A former car mechanic who started out with Stranraer, he received a late invitation to senior football from Kilmarnock, aged 25, and is a fine example of the rewards that hard work and perseverance can bring. "Ten years ago, I was celebrating winning the Third Division and working with my father-in-law and brother-in-law," he smiled. "I can't fix cars any more, but I might be able to change your tyre. It is surreal winning the cup, but there were a lot of omens.

"There was 'May 17', it was the gaffer's 50th game and it was my 100th game. You just had this feeling that we were going to win it.

"United hit the post and crossbar and we scored pretty much the same goal we scored against them two weeks beforehand to open the scoring. When these things happen, you do think it's going to be your day.

"Everything went for us. On another day, the Ryan Dow shot that hit the post goes in or the Ciftci free-kick comes down from the crossbar, hits Alan Mannus on the back and goes in. It was our time."

Wright has had to handle moments in his career, however, where it was most certainly not his time. "The hardest time I had was the first six months at Kilmarnock when I was struggling to get into the team," he recalled. "During pre-season, I was out on my feet and thinking: 'What have I done?'

"Did I feel out of my depth as well? It was maybe a bit of both, but I stuck at it and hard work got me through. You have to remember, I was playing against the likes of Kris Boyd having just come from the Second Division. It was a big step up, but I got my head down and got my rewards.

"I'm amazed with my career. When I was 25, I thought that maybe I'd never have the chance to go full-time, but I am just thankful Jim Jefferies gave me the chance."

Ciftci remains similarly thankful he was given the opportunity to relaunch his career at Tannadice following several seasons spent trawling around Europe. Still just 22, he may be the subject of interest from elsewhere along with a number of his team-mates, but he hopes his chairman, Stephen Thompson, can stick to his word and keep the nucleus of the side in place.

"I hope we stay together," he stated. "An experience like this is something we have to use to be stronger next season. I hope we can come back and lift the trophy next time. It wasn't just my free kick that hit the bar during the match, there was also Dow's first-half effort on to the post. The ball just didn't want to go in."

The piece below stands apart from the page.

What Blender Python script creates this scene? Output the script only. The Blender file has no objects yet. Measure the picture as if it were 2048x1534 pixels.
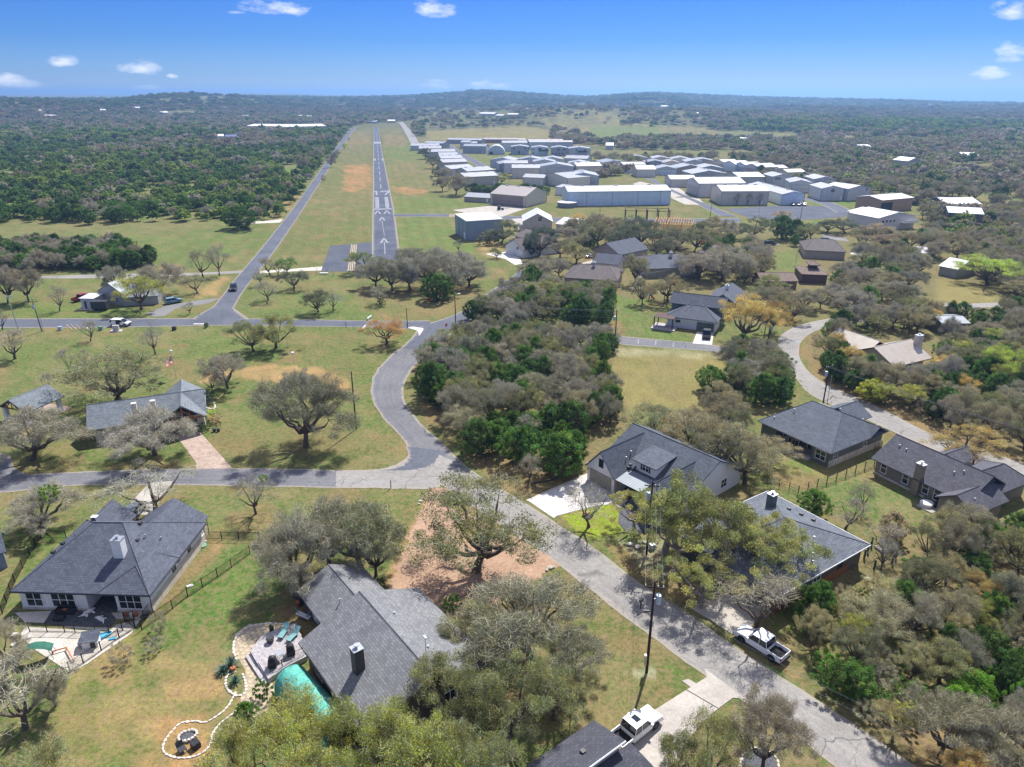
import bpy,math,random
import numpy as np
from mathutils import Vector
sc = bpy.context.scene
COL = sc.collection
# ------------------------------------------------------------------ camera, sky, sun, exposure
FOC,CX,CY,CAMH,HOR = 1420.0,1024.0,767.0,55.0,183.0
PITCH = math.atan((CY - HOR) / FOC)
SP,CP = math.sin(PITCH),math.cos(PITCH)
cam = bpy.data.objects.new('camera',bpy.data.cameras.new('camera'))
COL.objects.link(cam)
cam.location = (0,0,CAMH)
cam.rotation_euler = (math.pi / 2 - PITCH,0,0)
cam.data.sensor_width = 36.0
cam.data.lens = 36.0 * FOC / 2048.0
cam.data.clip_start = 0.5
cam.data.clip_end = 60000
sc.camera = cam
SUN = Vector((0.236,0.583,0.777)).normalized()
SUN_EL = math.asin(SUN.z)
SUN_AZ = math.atan2(SUN.x,SUN.y)
wd = bpy.data.worlds.new('World'); sc.world = wd; wd.use_nodes = True
wn,wl = wd.node_tree.nodes,wd.node_tree.links
wn.clear()
sun = bpy.data.lights.new('sun','SUN'); sun.energy = 4.6; sun.angle = math.radians(0.53); sun.color = (1,0.965,0.915)
so = bpy.data.objects.new('sun',sun); COL.objects.link(so)
so.rotation_euler = SUN.to_track_quat('Z','Y').to_euler()
sc.view_settings.view_transform = 'Standard'
sc.view_settings.look = 'None'
sc.view_settings.gamma = 1
sc.view_settings.exposure = 0.68
sc.view_settings.use_curve_mapping = False
sc.render.engine = 'CYCLES'
sc.cycles.max_bounces = 6
sc.cycles.diffuse_bounces = 2
sc.cycles.transparent_max_bounces = 8
sc.cycles.volume_bounces = 0
sc.cycles.use_denoising = True
sc.cycles.use_fast_gi = False
def N(t,typ,**kw):
 n = t.nodes.new(typ)
 for k,v in kw.items():
  if k in n.inputs:
   n.inputs[k].default_value = v
  else:
   setattr(n,k,v)
 return n
def build_world():
 t = wd.node_tree
 out = N(t,'ShaderNodeOutputWorld'); bg = N(t,'ShaderNodeBackground')
 sky = N(t,'ShaderNodeTexSky'); sky.sky_type = 'NISHITA'; sky.sun_disc = False
 sky.sun_elevation = SUN_EL; sky.sun_rotation = SUN_AZ
 sky.altitude = 300; sky.air_density = 1.15; sky.dust_density = 0.25; sky.ozone_density = 3.0
 bg.inputs['Strength'].default_value = 0.1
 tz = N(t,'ShaderNodeSeparateXYZ'); t.links.new(N(t,'ShaderNodeTexCoord').outputs['Generated'],tz.inputs[0])
 cr = ramp(t,mth(t,'MULTIPLY',tz.outputs[2],5.0,True),[(0,(.31,.48,.97)),(.095,(.23,.40,.88)),(.30,(.135,.305,.75)),(.55,(.105,.26,.70))])
 hs = N(t,'ShaderNodeMixRGB',blend_type='MULTIPLY'); hs.inputs[0].default_value = 1; t.links.new(sky.outputs[0],hs.inputs[1]); t.links.new(cr,hs.inputs[2])
 geo = N(t,'ShaderNodeTexCoord')
 sep = N(t,'ShaderNodeSeparateXYZ'); t.links.new(geo.outputs['Generated'],sep.inputs[0])
 total = None
 def px_dir(px,py):
  u = (px - CX) / FOC; v = (py - CY) / FOC
  d = Vector((u,CP - v * SP,-SP - v * CP)); d.normalize(); return d
 az = N(t,'ShaderNodeMath',operation='ARCTAN2'); t.links.new(sep.outputs[0],az.inputs[0]); t.links.new(sep.outputs[1],az.inputs[1])
 el = N(t,'ShaderNodeMath',operation='ARCSINE'); t.links.new(sep.outputs[2],el.inputs[0])
 spots = [(555,16,75,17),(868,18,48,24),(118,120,34,12),(278,135,42,15),(22,164,58,17),(310,180,54,12),
    (882,172,56,16),(983,169,46,15),(2028,20,42,20),(2032,102,44,20),(1975,147,42,13),(1995,194,110,13),(345,152,12,5),(470,25,25,4)]
 rnd = random.Random(5)
 lst = []
 for px,py,rx,ry in spots:
  d = px_dir(px,py); lst.append((math.atan2(d.x,d.y),math.asin(d.z),rx / 1500,ry / 1500))
 a = 0.85
 while a < 5.4:   # the same scattered clouds go on all round the horizon
  lst.append((a if a < math.pi else a - 2 * math.pi,rnd.uniform(0.01,0.14),rnd.uniform(.02,.05),rnd.uniform(.007,.014)))
  a += rnd.uniform(.08,.2)
 for (ca,ce,ra,re) in lst:
  dx = N(t,'ShaderNodeMath',operation='SUBTRACT'); t.links.new(az.outputs[0],dx.inputs[0]); dx.inputs[1].default_value = ca
  dx2 = N(t,'ShaderNodeMath',operation='DIVIDE'); t.links.new(dx.outputs[0],dx2.inputs[0]); dx2.inputs[1].default_value = ra
  dy = N(t,'ShaderNodeMath',operation='SUBTRACT'); t.links.new(el.outputs[0],dy.inputs[0]); dy.inputs[1].default_value = ce
  dy2 = N(t,'ShaderNodeMath',operation='DIVIDE'); t.links.new(dy.outputs[0],dy2.inputs[0]); dy2.inputs[1].default_value = re
  p1 = N(t,'ShaderNodeMath',operation='MULTIPLY'); t.links.new(dx2.outputs[0],p1.inputs[0]); t.links.new(dx2.outputs[0],p1.inputs[1])
  p2 = N(t,'ShaderNodeMath',operation='MULTIPLY_ADD'); t.links.new(dy2.outputs[0],p2.inputs[0]); t.links.new(dy2.outputs[0],p2.inputs[1]); t.links.new(p1.outputs[0],p2.inputs[2])
  m = N(t,'ShaderNodeMath',operation='SUBTRACT',use_clamp=True); m.inputs[0].default_value = 1.0; t.links.new(p2.outputs[0],m.inputs[1])
  if total is None:
   total = m
  else:
   s = N(t,'ShaderNodeMath',operation='MAXIMUM'); t.links.new(total.outputs[0],s.inputs[0]); t.links.new(m.outputs[0],s.inputs[1]); total = s
 mp = N(t,'ShaderNodeMapping'); mp.inputs['Scale'].default_value = (1,1,2.4); t.links.new(geo.outputs['Generated'],mp.inputs[0])
 nz = N(t,'ShaderNodeTexNoise'); nz.inputs['Scale'].default_value = 26; nz.inputs['Detail'].default_value = 9; nz.inputs['Roughness'].default_value = .6
 t.links.new(mp.outputs[0],nz.inputs[0])
 mul = N(t,'ShaderNodeMath',operation='MULTIPLY_ADD'); t.links.new(total.outputs[0],mul.inputs[0]); mul.inputs[1].default_value = 0.75
 nn = N(t,'ShaderNodeMath',operation='MULTIPLY_ADD'); t.links.new(nz.outputs[0],nn.inputs[0]); nn.inputs[1].default_value = 3.0; nn.inputs[2].default_value = -1.75
 t.links.new(nn.outputs[0],mul.inputs[2])
 mr = N(t,'ShaderNodeMapRange'); mr.inputs[1].default_value = 0.0; mr.inputs[2].default_value = 1.25; t.links.new(mul.outputs[0],mr.inputs[0])
 gate = N(t,'ShaderNodeMath',operation='GREATER_THAN'); t.links.new(total.outputs[0],gate.inputs[0]); gate.inputs[1].default_value = 0.0
 soft = N(t,'ShaderNodeMath',operation='MULTIPLY'); t.links.new(mr.outputs[0],soft.inputs[0]); t.links.new(gate.outputs[0],soft.inputs[1])
 edge = N(t,'ShaderNodeMapRange'); edge.inputs[2].default_value = .35; t.links.new(total.outputs[0],edge.inputs[0])
 soft2 = N(t,'ShaderNodeMath',operation='MULTIPLY'); t.links.new(soft.outputs[0],soft2.inputs[0]); t.links.new(edge.outputs[0],soft2.inputs[1])
 mix = N(t,'ShaderNodeMixRGB'); t.links.new(soft2.outputs[0],mix.inputs[0]); t.links.new(hs.outputs[0],mix.inputs[1])
 mix.inputs[2].default_value = (8.2,8.1,8.5,1)
 zz = mth(t,'MAXIMUM',sep.outputs[2],.05)
 cxy = N(t,'ShaderNodeCombineXYZ'); t.links.new(mth(t,'DIVIDE',sep.outputs[0],zz),cxy.inputs[0]); t.links.new(mth(t,'DIVIDE',sep.outputs[1],zz),cxy.inputs[1])
 n3 = N(t,'ShaderNodeTexNoise'); n3.inputs['Scale'].default_value = 1.7; n3.inputs['Detail'].default_value = 6; t.links.new(cxy.outputs[0],n3.inputs[0])
 cv = N(t,'ShaderNodeMapRange'); cv.inputs[1].default_value = .47; cv.inputs[2].default_value = .60; t.links.new(n3.outputs[0],cv.inputs[0])
 hi = N(t,'ShaderNodeMapRange'); hi.inputs[1].default_value = .3; hi.inputs[2].default_value = .5; t.links.new(sep.outputs[2],hi.inputs[0])
 mix2 = N(t,'ShaderNodeMixRGB'); t.links.new(mth(t,'MULTIPLY',cv.outputs[0],hi.outputs[0]),mix2.inputs[0]); t.links.new(mix.outputs[0],mix2.inputs[1]); mix2.inputs[2].default_value = (8.2,8.1,8.3,1)  # unseen bright clouds high overhead, added as neutral fill to lift the shadows
 t.links.new(mix2.outputs[0],bg.inputs['Color']); t.links.new(bg.outputs[0],out.inputs[0])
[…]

Ciftci worked hard as United's lone frontman with his side's major difficulties coming in midfield where the likes of Gary Mackay-Steven and Stuart Armstrong struggled to make any kind of impression.

Armstrong looked distraught as he left the stadium, refusing to talk to the waiting media and rushing onto the team bus.

"I think Stuart worked really hard," said Ciftci. "It was not the easiest game for us, but I can't say anyone didn't do their best. I don't think I can blame anyone in the team for the result."